I'll start this article with a clarification. I'm left handed. What's my point? It's not like I'm missing a finger or anything, it shouldn't be an issue. That's true for the most part, except for when it comes to PC certain games. Specifically the ones that don't like you rebinding the keys or allow you to but don't actually change. The big one for me so far has been Zeno Clash that wouldn't let you change one of the key fighting buttons thus rendering the game unplayable. Unfortunately Rising Storm also suffers from this although it's not quite so much of a vital functions as it was for my last nightmare PC game. Either way, this game didn't welcome me with a great first impression.

Thankfully, once I started playing this became less of an issue as chances are if you get shot, you're going down, bandage button be damned. The shooting itself and the game play are great fun, with game modes ranging from king of the hill style take and hold objectives to straight up death match. It really conveys the feel of being a grunt on the front line, one unlucky peak around the corner from death. The 64 man matches only reinforce this, making you feel like just another cog in the war machine, waiting to ground down. It's telling that quite a few of the public Rising Storm game servers run using a slightly toned down difficulty that allows for you to take a few bullets before going down(not the case with the original games multiplayer, which seems to favour the more hardcore difficulty).

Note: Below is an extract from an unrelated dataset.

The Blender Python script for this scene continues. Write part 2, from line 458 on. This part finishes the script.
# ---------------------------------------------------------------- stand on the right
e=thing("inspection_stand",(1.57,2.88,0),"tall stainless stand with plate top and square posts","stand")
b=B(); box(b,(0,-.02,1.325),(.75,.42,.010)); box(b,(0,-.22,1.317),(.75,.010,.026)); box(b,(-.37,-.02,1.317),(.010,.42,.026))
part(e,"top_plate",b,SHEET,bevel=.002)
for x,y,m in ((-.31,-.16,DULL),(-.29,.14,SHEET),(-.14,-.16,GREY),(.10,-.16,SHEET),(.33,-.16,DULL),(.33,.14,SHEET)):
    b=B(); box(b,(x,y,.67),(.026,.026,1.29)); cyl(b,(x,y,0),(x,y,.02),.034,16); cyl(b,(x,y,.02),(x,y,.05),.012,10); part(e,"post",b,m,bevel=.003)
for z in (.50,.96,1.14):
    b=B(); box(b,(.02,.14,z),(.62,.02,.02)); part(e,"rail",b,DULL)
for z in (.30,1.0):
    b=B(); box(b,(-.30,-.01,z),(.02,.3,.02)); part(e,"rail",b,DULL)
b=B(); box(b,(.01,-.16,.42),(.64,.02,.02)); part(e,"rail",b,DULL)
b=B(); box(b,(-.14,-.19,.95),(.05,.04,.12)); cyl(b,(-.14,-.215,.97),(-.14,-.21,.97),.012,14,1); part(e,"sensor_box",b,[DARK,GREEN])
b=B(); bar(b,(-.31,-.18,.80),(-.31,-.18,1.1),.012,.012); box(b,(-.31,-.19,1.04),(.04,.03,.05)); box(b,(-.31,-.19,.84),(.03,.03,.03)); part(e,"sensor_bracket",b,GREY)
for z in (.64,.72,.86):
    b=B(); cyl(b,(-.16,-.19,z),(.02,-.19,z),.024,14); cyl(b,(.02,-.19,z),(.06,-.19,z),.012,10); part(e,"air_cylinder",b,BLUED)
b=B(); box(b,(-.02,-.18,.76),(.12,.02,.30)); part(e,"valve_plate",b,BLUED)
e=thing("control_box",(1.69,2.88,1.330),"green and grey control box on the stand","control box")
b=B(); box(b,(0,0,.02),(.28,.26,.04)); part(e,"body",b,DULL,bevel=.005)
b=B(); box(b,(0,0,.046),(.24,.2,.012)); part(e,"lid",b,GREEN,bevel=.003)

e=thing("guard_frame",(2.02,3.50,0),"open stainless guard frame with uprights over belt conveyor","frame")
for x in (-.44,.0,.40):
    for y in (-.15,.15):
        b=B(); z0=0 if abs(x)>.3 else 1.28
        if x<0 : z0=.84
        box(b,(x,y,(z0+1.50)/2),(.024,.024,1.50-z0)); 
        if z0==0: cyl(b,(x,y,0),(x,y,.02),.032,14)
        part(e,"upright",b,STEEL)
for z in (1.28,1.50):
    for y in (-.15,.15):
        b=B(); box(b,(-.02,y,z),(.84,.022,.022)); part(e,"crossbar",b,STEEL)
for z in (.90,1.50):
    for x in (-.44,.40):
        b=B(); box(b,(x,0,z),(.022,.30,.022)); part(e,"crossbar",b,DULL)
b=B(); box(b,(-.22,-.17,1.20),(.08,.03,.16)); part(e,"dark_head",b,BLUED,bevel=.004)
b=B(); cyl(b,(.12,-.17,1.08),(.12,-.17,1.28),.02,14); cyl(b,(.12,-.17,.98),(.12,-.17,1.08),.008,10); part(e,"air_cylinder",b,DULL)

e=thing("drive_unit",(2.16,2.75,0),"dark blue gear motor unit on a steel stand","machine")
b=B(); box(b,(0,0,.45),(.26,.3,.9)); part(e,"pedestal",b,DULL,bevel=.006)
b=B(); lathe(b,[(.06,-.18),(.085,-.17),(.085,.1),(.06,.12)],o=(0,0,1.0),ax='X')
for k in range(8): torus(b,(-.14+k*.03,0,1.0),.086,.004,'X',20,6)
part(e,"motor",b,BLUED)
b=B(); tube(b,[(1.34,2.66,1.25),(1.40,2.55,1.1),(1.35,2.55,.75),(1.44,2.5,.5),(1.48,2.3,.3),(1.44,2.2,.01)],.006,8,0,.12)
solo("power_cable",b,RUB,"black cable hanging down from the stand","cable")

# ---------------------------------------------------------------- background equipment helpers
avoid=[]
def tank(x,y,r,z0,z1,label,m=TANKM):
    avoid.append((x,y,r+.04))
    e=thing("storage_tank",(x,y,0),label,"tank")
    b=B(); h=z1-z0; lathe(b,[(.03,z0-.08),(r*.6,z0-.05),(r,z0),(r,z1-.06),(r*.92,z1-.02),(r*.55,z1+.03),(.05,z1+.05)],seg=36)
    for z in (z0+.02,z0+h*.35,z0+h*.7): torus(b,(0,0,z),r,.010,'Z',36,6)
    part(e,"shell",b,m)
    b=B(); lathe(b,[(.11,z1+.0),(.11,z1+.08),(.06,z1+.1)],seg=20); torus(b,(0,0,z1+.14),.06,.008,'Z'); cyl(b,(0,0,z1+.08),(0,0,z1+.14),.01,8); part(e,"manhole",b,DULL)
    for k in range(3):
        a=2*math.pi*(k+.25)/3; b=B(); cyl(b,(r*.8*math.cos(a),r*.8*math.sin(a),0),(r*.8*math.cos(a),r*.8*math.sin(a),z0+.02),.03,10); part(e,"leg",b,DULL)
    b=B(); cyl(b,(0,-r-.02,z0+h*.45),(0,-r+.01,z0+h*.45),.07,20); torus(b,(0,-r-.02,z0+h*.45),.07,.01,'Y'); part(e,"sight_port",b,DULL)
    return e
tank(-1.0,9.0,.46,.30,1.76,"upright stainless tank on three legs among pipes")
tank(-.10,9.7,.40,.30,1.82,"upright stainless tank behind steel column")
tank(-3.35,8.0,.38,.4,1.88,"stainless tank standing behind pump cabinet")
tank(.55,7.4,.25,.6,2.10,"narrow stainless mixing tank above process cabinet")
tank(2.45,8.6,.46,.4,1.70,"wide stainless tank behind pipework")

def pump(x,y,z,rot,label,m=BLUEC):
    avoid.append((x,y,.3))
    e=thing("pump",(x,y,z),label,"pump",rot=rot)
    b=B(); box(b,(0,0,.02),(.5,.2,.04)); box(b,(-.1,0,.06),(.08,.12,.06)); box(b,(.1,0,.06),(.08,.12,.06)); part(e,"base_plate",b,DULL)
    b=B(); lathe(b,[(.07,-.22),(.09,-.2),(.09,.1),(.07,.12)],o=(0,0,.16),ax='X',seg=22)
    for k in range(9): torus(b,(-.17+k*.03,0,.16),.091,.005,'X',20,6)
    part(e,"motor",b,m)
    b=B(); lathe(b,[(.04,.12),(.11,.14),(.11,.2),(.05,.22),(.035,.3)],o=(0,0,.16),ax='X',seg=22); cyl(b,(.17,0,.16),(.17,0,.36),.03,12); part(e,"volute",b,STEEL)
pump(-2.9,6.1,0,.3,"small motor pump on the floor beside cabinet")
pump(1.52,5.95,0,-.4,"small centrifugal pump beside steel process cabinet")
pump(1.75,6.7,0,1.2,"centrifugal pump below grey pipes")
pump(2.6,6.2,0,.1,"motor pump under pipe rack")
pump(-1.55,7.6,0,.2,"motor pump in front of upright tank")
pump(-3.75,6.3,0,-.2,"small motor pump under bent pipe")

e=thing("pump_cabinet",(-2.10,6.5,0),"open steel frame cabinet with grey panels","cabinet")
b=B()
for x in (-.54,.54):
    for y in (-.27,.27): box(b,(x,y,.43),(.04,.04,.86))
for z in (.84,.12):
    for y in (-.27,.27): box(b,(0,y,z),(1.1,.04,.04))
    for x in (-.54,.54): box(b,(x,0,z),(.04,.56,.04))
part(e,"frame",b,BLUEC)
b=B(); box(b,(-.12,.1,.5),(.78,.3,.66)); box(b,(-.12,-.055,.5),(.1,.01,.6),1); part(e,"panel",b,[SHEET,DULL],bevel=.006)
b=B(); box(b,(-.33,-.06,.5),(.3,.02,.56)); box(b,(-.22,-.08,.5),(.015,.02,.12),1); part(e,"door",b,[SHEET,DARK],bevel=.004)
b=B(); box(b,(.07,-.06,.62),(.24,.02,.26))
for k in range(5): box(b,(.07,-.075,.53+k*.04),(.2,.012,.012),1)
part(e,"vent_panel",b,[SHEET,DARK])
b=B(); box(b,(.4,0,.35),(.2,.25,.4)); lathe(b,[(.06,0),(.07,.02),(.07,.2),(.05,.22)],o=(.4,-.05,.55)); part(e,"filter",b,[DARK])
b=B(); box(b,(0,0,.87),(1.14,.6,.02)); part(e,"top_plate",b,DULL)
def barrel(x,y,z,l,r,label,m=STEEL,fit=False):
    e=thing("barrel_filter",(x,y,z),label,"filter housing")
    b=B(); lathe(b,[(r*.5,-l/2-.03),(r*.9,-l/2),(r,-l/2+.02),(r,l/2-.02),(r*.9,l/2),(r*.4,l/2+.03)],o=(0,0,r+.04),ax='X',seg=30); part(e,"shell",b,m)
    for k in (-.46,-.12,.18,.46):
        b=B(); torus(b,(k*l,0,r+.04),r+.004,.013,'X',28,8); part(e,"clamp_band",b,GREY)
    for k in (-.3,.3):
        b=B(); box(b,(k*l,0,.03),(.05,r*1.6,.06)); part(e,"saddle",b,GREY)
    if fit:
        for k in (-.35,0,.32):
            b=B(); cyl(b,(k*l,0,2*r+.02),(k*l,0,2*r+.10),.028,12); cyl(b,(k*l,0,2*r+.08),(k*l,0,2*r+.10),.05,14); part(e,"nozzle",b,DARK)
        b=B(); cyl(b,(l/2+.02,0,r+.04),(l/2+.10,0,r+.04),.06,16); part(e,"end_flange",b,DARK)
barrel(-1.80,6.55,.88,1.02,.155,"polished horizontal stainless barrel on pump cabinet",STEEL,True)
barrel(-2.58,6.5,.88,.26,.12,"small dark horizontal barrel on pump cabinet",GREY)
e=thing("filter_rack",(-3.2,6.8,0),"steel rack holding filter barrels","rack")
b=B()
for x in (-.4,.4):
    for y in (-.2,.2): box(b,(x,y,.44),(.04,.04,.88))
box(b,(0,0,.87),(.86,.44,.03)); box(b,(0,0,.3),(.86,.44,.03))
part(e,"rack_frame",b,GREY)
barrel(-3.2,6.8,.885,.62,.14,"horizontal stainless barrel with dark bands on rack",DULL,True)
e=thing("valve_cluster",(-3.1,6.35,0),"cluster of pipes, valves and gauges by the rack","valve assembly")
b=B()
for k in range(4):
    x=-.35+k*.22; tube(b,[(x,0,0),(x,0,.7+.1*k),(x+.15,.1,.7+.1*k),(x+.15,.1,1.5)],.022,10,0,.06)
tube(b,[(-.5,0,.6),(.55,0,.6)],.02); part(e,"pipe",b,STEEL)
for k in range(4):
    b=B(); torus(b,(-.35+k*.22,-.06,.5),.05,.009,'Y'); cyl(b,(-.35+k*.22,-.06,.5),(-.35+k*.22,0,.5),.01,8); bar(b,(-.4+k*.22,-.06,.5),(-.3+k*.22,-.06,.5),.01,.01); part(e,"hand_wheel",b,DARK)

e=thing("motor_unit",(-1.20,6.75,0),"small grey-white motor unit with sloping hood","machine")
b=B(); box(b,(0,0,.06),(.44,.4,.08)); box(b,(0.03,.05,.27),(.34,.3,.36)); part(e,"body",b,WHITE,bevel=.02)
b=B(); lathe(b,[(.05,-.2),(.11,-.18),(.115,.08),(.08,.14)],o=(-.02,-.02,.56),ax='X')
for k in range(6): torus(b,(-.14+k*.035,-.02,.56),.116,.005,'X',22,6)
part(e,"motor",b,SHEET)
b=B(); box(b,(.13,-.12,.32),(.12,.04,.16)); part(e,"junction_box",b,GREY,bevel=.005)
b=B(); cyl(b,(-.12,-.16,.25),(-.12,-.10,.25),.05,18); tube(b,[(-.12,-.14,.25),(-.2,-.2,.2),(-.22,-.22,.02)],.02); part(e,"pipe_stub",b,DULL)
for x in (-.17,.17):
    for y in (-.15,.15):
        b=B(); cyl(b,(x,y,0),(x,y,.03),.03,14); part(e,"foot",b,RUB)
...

There's still a good chance you'll bleed out anyway if you get shot though.

All the guns have realistic handling and bullet drop, so you won't get people trying to snipe with a Thompson or change in head first with a sniper rifle, assuming that jumping will allow them to avoid enough damage to get up close. The sights can even be adjusted on the guns to take range into account. This is as close to a simulation experience you are going to get in a World War 2 shooter, at least as far as I'm aware.

As you may have guessed from such an experience, teamwork is a vital part of play. When starting a match you are thrown into a squad with an assigned leader. This person can issue orders to the group as well as to specific members such as the machine gunners or the riflemen. This means that when you get in a good match with a competent leader, the game offers a level of fun only available in games such as the older battlefields. The opposite will be true if the tables are turned however, with games quickly going to high hell if inexperienced players are put up against veterans.

One of the main selling points of Rising Storm is the asymmetric gameplay. It's a great idea and it certainly helps the game stand out. On the one side, you have the much better equipped Allies who can call in air strikes and get access to a flamethrower trooper. It's quite the sight when a squad of dug in Axis players all get cremated while desperately trying to flee their cubby hole. For the Axis you have something quite different. One is the ability to turn grenades into booby traps, the other is a charge move that consists of your soldier running around with his samurai sword drawn, taking less damage and effecting the morale of the enemy. If several players charge at the same time the morale boost and suppression effect are boosted resulting in a few entertaining situations of half a team all running headlong into the fray.

This all sounds great; right? Well, there are some pretty nasty issues unfortunately. The biggest one, at least for me as mentioned in the opening part of the piece, is keys not remapping properly as well as certain keys not being bindable. There are a huge amount of functions that need remapping if you decide to use the arrow keys instead of WASD and it really doesn't help if some keys simply cannot be used(edit:from my third session onward, the key worked as normal). All I'm going to say to that one is thank goodness for the extra buttons on my gaming mouse. The game also likes to regularly forget my key rebinds meaning the first five minutes of each session is spent on the options screen. This is just the start of my issues with Rising Storm.

The next is how glitchy the game's physics and collision detection are. Locking onto cover only seems to work when it wants too i.e. rare situations where you're not getting shot at, as well as certain terrain messing up the prone move. My biggest gripe though? Reloading. Should you do anything during any part of the reloading animation even when the clip is back in the gun, it's reset to being empty. This is, to be blunt, infuriating. I genuinely starting raging against the game at this point when I was using a assault rifle that has a huge reload time.

Red Orchestra 2 wasn't the prettiest game in the world when it was released back in 2011 and while there are some nice bits of eye candy here and there it looks very much like a budget game. This isn't so much of a problem considering you should be paying attention to people shooting at you rather than the foliage but it doesn't do much to make the game look unique.

In the end, while this game has a lot going for it and some great ideas, it doesn't seem to be able to get over it's budget heritage and break out into something really special. Give it a few months of patches and bug fixes, and I'm confident that this could be a rough gem sleeper hit. As it stands though it can only really be recommended to those after a World War 2 shooter and fans of the original game. If the setting isn't an issue, there's plenty of other superior multiplayer shooters out there.